Write out each line beneath this one exactly as it reads.
— begin Data for processing —
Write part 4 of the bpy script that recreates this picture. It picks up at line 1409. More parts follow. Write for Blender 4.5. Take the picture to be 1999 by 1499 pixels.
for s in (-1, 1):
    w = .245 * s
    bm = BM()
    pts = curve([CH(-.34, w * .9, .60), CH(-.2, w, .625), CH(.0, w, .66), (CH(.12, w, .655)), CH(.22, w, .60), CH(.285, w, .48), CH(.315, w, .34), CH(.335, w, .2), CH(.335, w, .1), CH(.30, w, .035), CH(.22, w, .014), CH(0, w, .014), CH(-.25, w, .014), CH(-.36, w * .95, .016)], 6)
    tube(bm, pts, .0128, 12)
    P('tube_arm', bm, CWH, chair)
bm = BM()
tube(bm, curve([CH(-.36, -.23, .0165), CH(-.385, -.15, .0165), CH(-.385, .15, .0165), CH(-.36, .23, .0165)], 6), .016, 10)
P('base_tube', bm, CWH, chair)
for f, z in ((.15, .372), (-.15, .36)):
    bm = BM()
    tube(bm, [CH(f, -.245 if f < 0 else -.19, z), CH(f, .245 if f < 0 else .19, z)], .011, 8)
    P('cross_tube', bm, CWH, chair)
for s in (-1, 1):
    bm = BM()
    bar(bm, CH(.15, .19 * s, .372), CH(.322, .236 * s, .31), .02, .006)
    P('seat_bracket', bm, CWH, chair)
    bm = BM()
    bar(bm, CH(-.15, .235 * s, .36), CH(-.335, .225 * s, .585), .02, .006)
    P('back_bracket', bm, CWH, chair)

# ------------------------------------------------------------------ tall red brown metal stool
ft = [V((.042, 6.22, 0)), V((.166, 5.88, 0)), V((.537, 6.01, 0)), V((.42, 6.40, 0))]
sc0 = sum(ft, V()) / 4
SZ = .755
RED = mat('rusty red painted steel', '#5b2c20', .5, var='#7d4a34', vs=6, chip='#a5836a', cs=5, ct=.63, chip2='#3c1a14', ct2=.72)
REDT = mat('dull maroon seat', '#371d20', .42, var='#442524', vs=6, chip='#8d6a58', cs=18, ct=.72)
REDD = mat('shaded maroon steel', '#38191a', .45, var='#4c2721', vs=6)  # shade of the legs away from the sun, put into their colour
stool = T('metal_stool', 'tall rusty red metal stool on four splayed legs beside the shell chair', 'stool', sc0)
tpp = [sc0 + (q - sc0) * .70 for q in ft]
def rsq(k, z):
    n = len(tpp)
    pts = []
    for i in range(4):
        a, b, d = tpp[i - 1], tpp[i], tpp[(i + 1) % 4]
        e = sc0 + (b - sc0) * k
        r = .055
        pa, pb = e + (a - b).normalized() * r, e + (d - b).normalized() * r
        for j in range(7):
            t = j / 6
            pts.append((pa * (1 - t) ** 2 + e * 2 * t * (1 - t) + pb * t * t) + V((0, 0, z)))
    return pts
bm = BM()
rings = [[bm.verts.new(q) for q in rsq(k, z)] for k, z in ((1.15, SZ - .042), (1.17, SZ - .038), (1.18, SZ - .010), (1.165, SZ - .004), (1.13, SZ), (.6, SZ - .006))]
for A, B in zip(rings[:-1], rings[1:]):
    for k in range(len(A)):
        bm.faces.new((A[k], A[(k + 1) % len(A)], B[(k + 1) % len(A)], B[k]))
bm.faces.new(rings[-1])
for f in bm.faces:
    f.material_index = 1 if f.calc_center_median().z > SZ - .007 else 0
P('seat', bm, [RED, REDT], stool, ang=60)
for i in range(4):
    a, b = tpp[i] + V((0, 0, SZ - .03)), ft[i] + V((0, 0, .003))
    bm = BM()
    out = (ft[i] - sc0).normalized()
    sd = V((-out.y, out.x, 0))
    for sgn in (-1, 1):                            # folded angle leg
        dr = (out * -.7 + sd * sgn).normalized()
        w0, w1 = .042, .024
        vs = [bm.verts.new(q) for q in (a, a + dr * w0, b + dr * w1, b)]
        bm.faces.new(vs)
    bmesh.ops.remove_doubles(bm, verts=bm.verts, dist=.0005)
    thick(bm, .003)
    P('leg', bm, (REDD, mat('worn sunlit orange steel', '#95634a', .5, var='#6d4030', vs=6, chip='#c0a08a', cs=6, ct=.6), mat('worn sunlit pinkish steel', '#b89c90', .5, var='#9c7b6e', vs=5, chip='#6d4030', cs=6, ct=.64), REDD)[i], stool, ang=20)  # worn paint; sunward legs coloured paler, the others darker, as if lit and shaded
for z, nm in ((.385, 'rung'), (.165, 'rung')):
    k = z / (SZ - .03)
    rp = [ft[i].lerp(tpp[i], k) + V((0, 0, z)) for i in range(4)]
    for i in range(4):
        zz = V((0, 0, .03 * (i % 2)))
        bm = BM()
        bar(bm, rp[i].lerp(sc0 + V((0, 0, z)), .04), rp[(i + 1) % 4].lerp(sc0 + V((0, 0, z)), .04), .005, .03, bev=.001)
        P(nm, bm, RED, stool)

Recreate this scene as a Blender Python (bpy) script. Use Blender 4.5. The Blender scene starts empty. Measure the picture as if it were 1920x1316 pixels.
— end Data for processing —
■ Task response
Write part 4 of the bpy script that recreates this picture. It picks up at line 1409. More parts follow. Write for Blender 4.5. Take the picture to be 1999 by 1499 pixels.
for s in (-1, 1):
    w = .245 * s
    bm = BM()
    pts = curve([CH(-.34, w * .9, .60), CH(-.2, w, .625), CH(.0, w, .66), (CH(.12, w, .655)), CH(.22, w, .60), CH(.285, w, .48), CH(.315, w, .34), CH(.335, w, .2), CH(.335, w, .1), CH(.30, w, .035), CH(.22, w, .014), CH(0, w, .014), CH(-.25, w, .014), CH(-.36, w * .95, .016)], 6)
    tube(bm, pts, .0128, 12)
    P('tube_arm', bm, CWH, chair)
bm = BM()
tube(bm, curve([CH(-.36, -.23, .0165), CH(-.385, -.15, .0165), CH(-.385, .15, .0165), CH(-.36, .23, .0165)], 6), .016, 10)
P('base_tube', bm, CWH, chair)
for f, z in ((.15, .372), (-.15, .36)):
    bm = BM()
    tube(bm, [CH(f, -.245 if f < 0 else -.19, z), CH(f, .245 if f < 0 else .19, z)], .011, 8)
    P('cross_tube', bm, CWH, chair)
for s in (-1, 1):
    bm = BM()
    bar(bm, CH(.15, .19 * s, .372), CH(.322, .236 * s, .31), .02, .006)
    P('seat_bracket', bm, CWH, chair)
    bm = BM()
    bar(bm, CH(-.15, .235 * s, .36), CH(-.335, .225 * s, .585), .02, .006)
    P('back_bracket', bm, CWH, chair)

# ------------------------------------------------------------------ tall red brown metal stool
ft = [V((.042, 6.22, 0)), V((.166, 5.88, 0)), V((.537, 6.01, 0)), V((.42, 6.40, 0))]
sc0 = sum(ft, V()) / 4
SZ = .755
RED = mat('rusty red painted steel', '#5b2c20', .5, var='#7d4a34', vs=6, chip='#a5836a', cs=5, ct=.63, chip2='#3c1a14', ct2=.72)
REDT = mat('dull maroon seat', '#371d20', .42, var='#442524', vs=6, chip='#8d6a58', cs=18, ct=.72)
REDD = mat('shaded maroon steel', '#38191a', .45, var='#4c2721', vs=6)  # shade of the legs away from the sun, put into their colour
stool = T('metal_stool', 'tall rusty red metal stool on four splayed legs beside the shell chair', 'stool', sc0)
tpp = [sc0 + (q - sc0) * .70 for q in ft]
def rsq(k, z):
    n = len(tpp)
    pts = []
    for i in range(4):
        a, b, d = tpp[i - 1], tpp[i], tpp[(i + 1) % 4]
        e = sc0 + (b - sc0) * k
        r = .055
        pa, pb = e + (a - b).normalized() * r, e + (d - b).normalized() * r
        for j in range(7):
            t = j / 6
            pts.append((pa * (1 - t) ** 2 + e * 2 * t * (1 - t) + pb * t * t) + V((0, 0, z)))
    return pts
bm = BM()
rings = [[bm.verts.new(q) for q in rsq(k, z)] for k, z in ((1.15, SZ - .042), (1.17, SZ - .038), (1.18, SZ - .010), (1.165, SZ - .004), (1.13, SZ), (.6, SZ - .006))]
for A, B in zip(rings[:-1], rings[1:]):
    for k in range(len(A)):
        bm.faces.new((A[k], A[(k + 1) % len(A)], B[(k + 1) % len(A)], B[k]))
bm.faces.new(rings[-1])
for f in bm.faces:
    f.material_index = 1 if f.calc_center_median().z > SZ - .007 else 0
P('seat', bm, [RED, REDT], stool, ang=60)
for i in range(4):
    a, b = tpp[i] + V((0, 0, SZ - .03)), ft[i] + V((0, 0, .003))
    bm = BM()
    out = (ft[i] - sc0).normalized()
    sd = V((-out.y, out.x, 0))
    for sgn in (-1, 1):                            # folded angle leg
        dr = (out * -.7 + sd * sgn).normalized()
        w0, w1 = .042, .024
        vs = [bm.verts.new(q) for q in (a, a + dr * w0, b + dr * w1, b)]
        bm.faces.new(vs)
    bmesh.ops.remove_doubles(bm, verts=bm.verts, dist=.0005)
    thick(bm, .003)
    P('leg', bm, (REDD, mat('worn sunlit orange steel', '#95634a', .5, var='#6d4030', vs=6, chip='#c0a08a', cs=6, ct=.6), mat('worn sunlit pinkish steel', '#b89c90', .5, var='#9c7b6e', vs=5, chip='#6d4030', cs=6, ct=.64), REDD)[i], stool, ang=20)  # worn paint; sunward legs coloured paler, the others darker, as if lit and shaded
for z, nm in ((.385, 'rung'), (.165, 'rung')):
    k = z / (SZ - .03)
    rp = [ft[i].lerp(tpp[i], k) + V((0, 0, z)) for i in range(4)]
    for i in range(4):
        zz = V((0, 0, .03 * (i % 2)))
        bm = BM()
        bar(bm, rp[i].lerp(sc0 + V((0, 0, z)), .04), rp[(i + 1) % 4].lerp(sc0 + V((0, 0, z)), .04), .005, .03, bev=.001)
        P(nm, bm, RED, stool)

Recreate this scene as a Blender Python (bpy) script. Use Blender 4.5. The Blender scene starts empty. Measure the picture as if it were 1920x1316 pixels.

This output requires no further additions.